[What you will do]: Quote from the first line below through the line that contains "DOWN_W, SPOT_W, WASH_W = 48, 90, 85", both included, and leave the pictures out.

##############################

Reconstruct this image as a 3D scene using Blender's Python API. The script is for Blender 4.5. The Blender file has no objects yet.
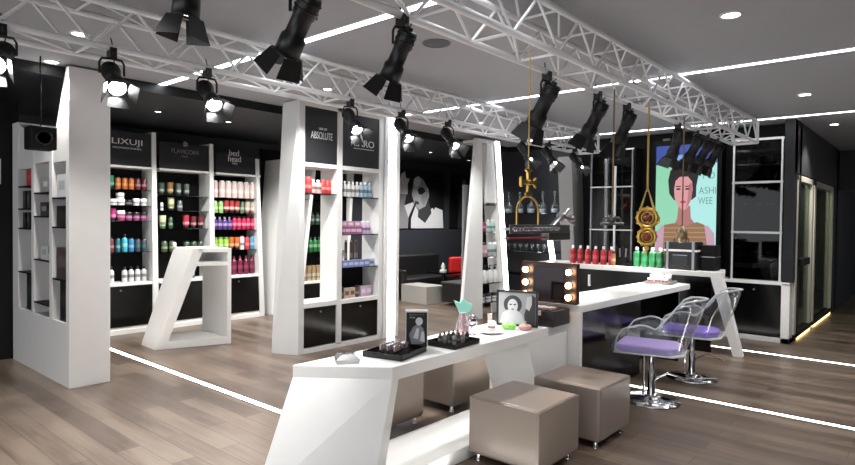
import bpy, math, random
from mathutils import Vector, Matrix, Quaternion
random.seed(7)
PI = math.pi
SC = bpy.context.scene
COL = SC.collection

# ------------------------------------------------------------------ camera
cam_d = bpy.data.cameras.new('camera'); cam = bpy.data.objects.new('camera', cam_d); COL.objects.link(cam)
cam_d.sensor_width = 36; cam_d.sensor_fit = 'HORIZONTAL'; cam_d.lens = 36 * 594.17 / 855; cam_d.clip_start = .05; cam_d.clip_end = 100
yaw, pitch, roll = math.radians(40.934), math.radians(-1.17), math.radians(.636)
fw = Vector((math.cos(yaw)*math.cos(pitch), math.sin(yaw)*math.cos(pitch), math.sin(pitch)))
r0 = Vector((math.sin(yaw), -math.cos(yaw), 0)); u0 = r0.cross(fw)
rr = r0*math.cos(roll) + u0*math.sin(roll); uu = u0*math.cos(roll) - r0*math.sin(roll)
cam.matrix_world = Matrix(((rr.x, uu.x, -fw.x, 0), (rr.y, uu.y, -fw.y, 0), (rr.z, uu.z, -fw.z, 1.6), (0, 0, 0, 1)))
SC.camera = cam

# ------------------------------------------------------------------ world, lights, exposure
w = bpy.data.worlds.new('world'); SC.world = w; w.use_nodes = True
bg = w.node_tree.nodes['Background']; bg.inputs[0].default_value = (.92, .96, 1, 1); bg.inputs[1].default_value = 1.0
SC.view_settings.view_transform = 'Standard'; SC.view_settings.look = 'None'
SC.view_settings.exposure = 1.32; SC.view_settings.gamma = 1; SC.view_settings.use_curve_mapping = False
LED_FLOOR, LED_CEIL, LED_POST = 7.0, 6.0, 5.0
DOWN_W, SPOT_W, WASH_W = 48, 90, 85

# ------------------------------------------------------------------ materials
def lin(c):
    return tuple((x/255/12.92 if x/255 <= .04045 else ((x/255+.055)/1.055)**2.4) for x in c) + (1,)
MATS = {}
def mat(name, rgb, rough=.5, metal=0, spec=.5, emit=None, strength=1, var=.04, scale=8, bump=0, coat=0):
    if name in MATS: return MATS[name]
    m = bpy.data.materials.new(name); m.use_nodes = True; nt = m.node_tree; b = nt.nodes['Principled BSDF']
    c = lin(rgb)
    b.inputs['Roughness'].default_value = rough; b.inputs['Metallic'].default_value = metal
    b.inputs['Specular IOR Level'].default_value = spec; b.inputs['Coat Weight'].default_value = coat
    tc = nt.nodes.new('ShaderNodeTexCoord'); nz = nt.nodes.new('ShaderNodeTexNoise'); nz.inputs['Scale'].default_value = scale
    nz.inputs['Detail'].default_value = 3
    nt.links.new(tc.outputs['Object'], nz.inputs['Vector'])
    mx = nt.nodes.new('ShaderNodeMix'); mx.data_type = 'RGBA'
    mx.inputs['A'].default_value = tuple(x*(1-var) for x in c[:3])+(1,); mx.inputs['B'].default_value = tuple(min(1, x*(1+var)) for x in c[:3])+(1,)
    nt.links.new(nz.outputs['Fac'], mx.inputs['Factor']); nt.links.new(mx.outputs['Result'], b.inputs['Base Color'])
    if bump:
        bp = nt.nodes.new('ShaderNodeBump'); bp.inputs['Strength'].default_value = bump; bp.inputs['Distance'].default_value = .002
        n2 = nt.nodes.new('ShaderNodeTexNoise'); n2.inputs['Scale'].default_value = 180
        nt.links.new(tc.outputs['Object'], n2.inputs['Vector']); nt.links.new(n2.outputs['Fac'], bp.inputs['Height']); nt.links.new(bp.outputs[0], b.inputs['Normal'])
    if emit:
        b.inputs['Emission Color'].default_value = lin(emit); b.inputs['Emission Strength'].default_value = strength
    MATS[name] = m; return m
def clear(name, tint, fac_lo=.06, fac_hi=.6, rough=.03, body=0.0):
    """clear acrylic / glass: transparent body, glossy towards grazing"""
    if name in MATS: return MATS[name]
    m = bpy.data.materials.new(name); m.use_nodes = True; nt = m.node_tree; nt.nodes.clear()
    out = nt.nodes.new('ShaderNodeOutputMaterial'); tr = nt.nodes.new('ShaderNodeBsdfTransparent'); gl = nt.nodes.new('ShaderNodeBsdfGlossy'); df = nt.nodes.new('ShaderNodeBsdfDiffuse')
    tr.inputs[0].default_value = lin(tint); gl.inputs['Roughness'].default_value = rough; df.inputs[0].default_value = lin((235, 238, 240))
    lw = nt.nodes.new('ShaderNodeLayerWeight'); lw.inputs[0].default_value = .35
    mr = nt.nodes.new('ShaderNodeMapRange'); mr.inputs['To Min'].default_value = fac_lo; mr.inputs['To Max'].default_value = fac_hi
    nt.links.new(lw.outputs['Facing'], mr.inputs[0])
    m0 = nt.nodes.new('ShaderNodeMixShader'); m0.inputs[0].default_value = body
    nt.links.new(gl.outputs[0], m0.inputs[1]); nt.links.new(df.outputs[0], m0.inputs[2])
    m1 = nt.nodes.new('ShaderNodeMixShader'); nt.links.new(mr.outputs[0], m1.inputs[0]); nt.links.new(tr.outputs[0], m1.inputs[1]); nt.links.new(m0.outputs[0], m1.inputs[2])
    nt.links.new(m1.outputs[0], out.inputs[0]); MATS[name] = m; return m
def glow(name, rgb, s):
    return mat(name, (240, 240, 240), .5, emit=rgb, strength=s)
WHITE = mat('white_lacquer', (226, 225, 223), .32)
WHITE2 = mat('white_satin', (214, 214, 213), .5)
BLACK = mat('black_gloss', (6, 6, 7), .16, spec=.4)
BLACKM = mat('black_matt', (9, 9, 10), .6, spec=.2)
HEAD = mat('charcoal_header', (38, 39, 42), .42, spec=.35)
CHROME = mat('chrome', (225, 225, 228), .12, metal=1)
STEEL = mat('brushed_steel', (150, 150, 152), .35, metal=1)
ALU = mat('truss_white_aluminium', (222, 222, 224), .38, metal=.15)
SPOTB = mat('spotlight_black', (9, 9, 10), .4, spec=.4)
GOLD = mat('gold', (205, 165, 85), .3, metal=1)
ROPE = mat('gold_rope', (190, 160, 85), .7, bump=.5)
ROPEB = mat('brown_rope', (110, 90, 62), .8, bump=.5)
TAUPE = mat('taupe_leather', (132, 120, 111), .3, bump=.25, spec=.6)
PURP = mat('purple_cushion', (180, 156, 212), .6, bump=.3)
ACRY = clear('clear_acrylic', (246, 248, 250), .03, .4, body=.12)
EDGE = clear('acrylic_edge', (238, 241, 244), .5, .95, body=.75)
GLASS = clear('shelf_glass', (150, 158, 158), .06, .35)
DOORG = clear('door_glass', (196, 206, 196), .03, .25, body=.1)
PANE = clear('cabinet_pane', (150, 156, 160), .02, .28)
CLEARG = clear('clear_glass', (236, 242, 244), .1, .7, body=.2)
SOFA = mat('black_sofa', (22, 21, 22), .5, bump=.3)
RED = mat('red_fabric', (200, 24, 26), .6)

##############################

[Task answer]:
Reconstruct this image as a 3D scene using Blender's Python API. The script is for Blender 4.5. The Blender file has no objects yet.
import bpy, math, random
from mathutils import Vector, Matrix, Quaternion
random.seed(7)
PI = math.pi
SC = bpy.context.scene
COL = SC.collection

# ------------------------------------------------------------------ camera
cam_d = bpy.data.cameras.new('camera'); cam = bpy.data.objects.new('camera', cam_d); COL.objects.link(cam)
cam_d.sensor_width = 36; cam_d.sensor_fit = 'HORIZONTAL'; cam_d.lens = 36 * 594.17 / 855; cam_d.clip_start = .05; cam_d.clip_end = 100
yaw, pitch, roll = math.radians(40.934), math.radians(-1.17), math.radians(.636)
fw = Vector((math.cos(yaw)*math.cos(pitch), math.sin(yaw)*math.cos(pitch), math.sin(pitch)))
r0 = Vector((math.sin(yaw), -math.cos(yaw), 0)); u0 = r0.cross(fw)
rr = r0*math.cos(roll) + u0*math.sin(roll); uu = u0*math.cos(roll) - r0*math.sin(roll)
cam.matrix_world = Matrix(((rr.x, uu.x, -fw.x, 0), (rr.y, uu.y, -fw.y, 0), (rr.z, uu.z, -fw.z, 1.6), (0, 0, 0, 1)))
SC.camera = cam

# ------------------------------------------------------------------ world, lights, exposure
w = bpy.data.worlds.new('world'); SC.world = w; w.use_nodes = True
bg = w.node_tree.nodes['Background']; bg.inputs[0].default_value = (.92, .96, 1, 1); bg.inputs[1].default_value = 1.0
SC.view_settings.view_transform = 'Standard'; SC.view_settings.look = 'None'
SC.view_settings.exposure = 1.32; SC.view_settings.gamma = 1; SC.view_settings.use_curve_mapping = False
LED_FLOOR, LED_CEIL, LED_POST = 7.0, 6.0, 5.0
DOWN_W, SPOT_W, WASH_W = 48, 90, 85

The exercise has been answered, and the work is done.